Salt cavern simulations with a stabilized mixed finite element formulation for low-order tetrahedral elements

Salt cavern simulations involve many numerical challenges that need to be addressed in order to ensure accurate and meaningful results. Firstly, lithological structures and solution-mined salt caverns always present fairly complex shapes, which favors the use of tetrahedral meshes with local refinements for adequate domain discretization. Secondly, salt rocks are known to creep under deviatoric stresses, meaning that deformations take place at constant volume (isochoric). The combination of isochoric deformations with tetrahedral meshes is particularly problematic for low-order finite element formulations. This work presents a stabilized mixed finite element (FE) formulation for linear tetrahedrons, where the mean stress is a primary variable, incorporating all the relevant deformation mechanisms for salt rocks.
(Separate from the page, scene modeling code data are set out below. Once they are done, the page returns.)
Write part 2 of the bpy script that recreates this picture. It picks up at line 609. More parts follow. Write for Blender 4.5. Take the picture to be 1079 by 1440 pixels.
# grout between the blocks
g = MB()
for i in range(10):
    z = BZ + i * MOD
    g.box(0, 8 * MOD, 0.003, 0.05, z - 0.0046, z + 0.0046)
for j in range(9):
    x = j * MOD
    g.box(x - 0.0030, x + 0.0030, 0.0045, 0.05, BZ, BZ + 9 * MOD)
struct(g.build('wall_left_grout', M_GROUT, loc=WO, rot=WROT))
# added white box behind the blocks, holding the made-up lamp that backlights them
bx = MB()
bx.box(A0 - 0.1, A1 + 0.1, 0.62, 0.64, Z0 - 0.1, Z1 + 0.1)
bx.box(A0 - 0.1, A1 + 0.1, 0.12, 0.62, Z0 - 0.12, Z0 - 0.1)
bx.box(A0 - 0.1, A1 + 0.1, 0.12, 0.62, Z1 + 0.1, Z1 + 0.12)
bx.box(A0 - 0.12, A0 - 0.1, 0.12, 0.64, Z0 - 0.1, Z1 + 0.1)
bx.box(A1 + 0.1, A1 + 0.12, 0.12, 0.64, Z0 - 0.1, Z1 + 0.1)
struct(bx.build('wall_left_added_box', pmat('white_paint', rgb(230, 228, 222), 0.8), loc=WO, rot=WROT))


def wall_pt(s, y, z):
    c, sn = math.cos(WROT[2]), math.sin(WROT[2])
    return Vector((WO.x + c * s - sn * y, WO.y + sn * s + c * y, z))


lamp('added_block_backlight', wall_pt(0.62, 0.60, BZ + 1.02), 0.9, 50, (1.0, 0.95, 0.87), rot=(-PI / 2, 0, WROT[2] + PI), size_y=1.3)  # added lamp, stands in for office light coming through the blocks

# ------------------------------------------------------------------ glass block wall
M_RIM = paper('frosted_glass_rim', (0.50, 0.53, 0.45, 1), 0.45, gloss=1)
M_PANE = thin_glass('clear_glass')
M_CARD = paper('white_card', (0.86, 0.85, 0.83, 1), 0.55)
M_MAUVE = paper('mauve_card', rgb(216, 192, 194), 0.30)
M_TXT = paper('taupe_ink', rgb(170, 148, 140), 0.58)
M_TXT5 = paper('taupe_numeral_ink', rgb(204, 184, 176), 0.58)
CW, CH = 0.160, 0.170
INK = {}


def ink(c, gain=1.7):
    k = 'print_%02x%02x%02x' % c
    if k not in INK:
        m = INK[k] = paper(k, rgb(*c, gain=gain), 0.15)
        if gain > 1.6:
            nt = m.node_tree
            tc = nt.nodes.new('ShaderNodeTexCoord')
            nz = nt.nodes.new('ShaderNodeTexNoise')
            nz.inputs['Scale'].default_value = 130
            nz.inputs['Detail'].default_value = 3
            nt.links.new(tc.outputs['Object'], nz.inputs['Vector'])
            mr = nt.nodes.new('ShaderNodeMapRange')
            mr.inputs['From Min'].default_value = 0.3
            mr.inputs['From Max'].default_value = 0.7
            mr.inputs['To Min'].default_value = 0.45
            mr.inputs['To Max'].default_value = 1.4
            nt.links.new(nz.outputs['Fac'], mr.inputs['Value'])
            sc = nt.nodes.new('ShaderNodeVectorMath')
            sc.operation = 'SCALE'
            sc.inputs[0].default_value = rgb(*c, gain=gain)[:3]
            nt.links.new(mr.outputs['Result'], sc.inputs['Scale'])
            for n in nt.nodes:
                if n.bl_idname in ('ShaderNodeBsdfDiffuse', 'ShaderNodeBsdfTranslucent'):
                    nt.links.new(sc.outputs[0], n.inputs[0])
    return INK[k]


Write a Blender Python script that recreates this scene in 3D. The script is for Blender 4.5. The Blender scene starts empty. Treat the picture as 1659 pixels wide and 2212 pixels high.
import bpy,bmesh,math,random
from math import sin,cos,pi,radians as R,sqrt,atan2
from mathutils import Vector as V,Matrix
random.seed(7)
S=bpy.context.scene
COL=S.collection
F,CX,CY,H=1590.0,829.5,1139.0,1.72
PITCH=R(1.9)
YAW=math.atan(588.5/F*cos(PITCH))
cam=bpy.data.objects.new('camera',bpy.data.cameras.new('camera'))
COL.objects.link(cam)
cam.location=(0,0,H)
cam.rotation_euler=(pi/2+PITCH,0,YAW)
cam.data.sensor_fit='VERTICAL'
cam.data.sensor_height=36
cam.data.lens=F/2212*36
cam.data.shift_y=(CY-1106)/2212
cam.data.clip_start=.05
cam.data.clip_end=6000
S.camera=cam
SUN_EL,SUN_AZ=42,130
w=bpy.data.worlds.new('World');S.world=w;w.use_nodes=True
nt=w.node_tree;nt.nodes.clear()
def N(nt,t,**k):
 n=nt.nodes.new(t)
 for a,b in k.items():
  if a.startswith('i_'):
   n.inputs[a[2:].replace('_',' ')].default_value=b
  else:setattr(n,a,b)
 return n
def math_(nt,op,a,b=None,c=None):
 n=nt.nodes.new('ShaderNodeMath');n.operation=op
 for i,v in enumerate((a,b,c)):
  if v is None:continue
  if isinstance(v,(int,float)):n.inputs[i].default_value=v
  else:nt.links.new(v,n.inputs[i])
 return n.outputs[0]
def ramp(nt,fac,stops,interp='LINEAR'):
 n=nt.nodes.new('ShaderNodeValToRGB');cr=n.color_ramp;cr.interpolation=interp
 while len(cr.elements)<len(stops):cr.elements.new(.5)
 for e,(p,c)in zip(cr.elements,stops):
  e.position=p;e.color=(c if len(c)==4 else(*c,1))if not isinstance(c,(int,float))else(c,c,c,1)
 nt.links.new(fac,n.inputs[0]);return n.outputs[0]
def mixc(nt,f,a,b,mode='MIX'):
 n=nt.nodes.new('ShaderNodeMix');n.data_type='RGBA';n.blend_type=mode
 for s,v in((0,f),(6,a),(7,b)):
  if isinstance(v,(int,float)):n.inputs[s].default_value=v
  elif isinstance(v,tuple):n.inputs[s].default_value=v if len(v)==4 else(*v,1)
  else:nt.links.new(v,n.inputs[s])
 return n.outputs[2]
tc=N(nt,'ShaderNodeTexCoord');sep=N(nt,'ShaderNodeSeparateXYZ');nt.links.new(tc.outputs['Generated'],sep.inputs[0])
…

The stabilization consists of enriching the displacement FE approximation in the mean stress equation by obtaining an approximation for the Laplacian of the displacement that accounts for inelastic strains. This is achieved by using the Physical Influence Scheme (PIS) with the concept of secant Young’s modulus, which promotes local stabilizations where necessary. When combined with a proper calculation of a geometric parameter h, this stabilization technique is shown to produce oscillation-free and physically consistent results without any sort of tuning parameter. The proposed technique is analyzed in relevant test cases for salt cavern simulations and the results show the effectiveness of the proposed stabilization to eliminate spurious numerical oscillations with low-order tetrahedral meshes.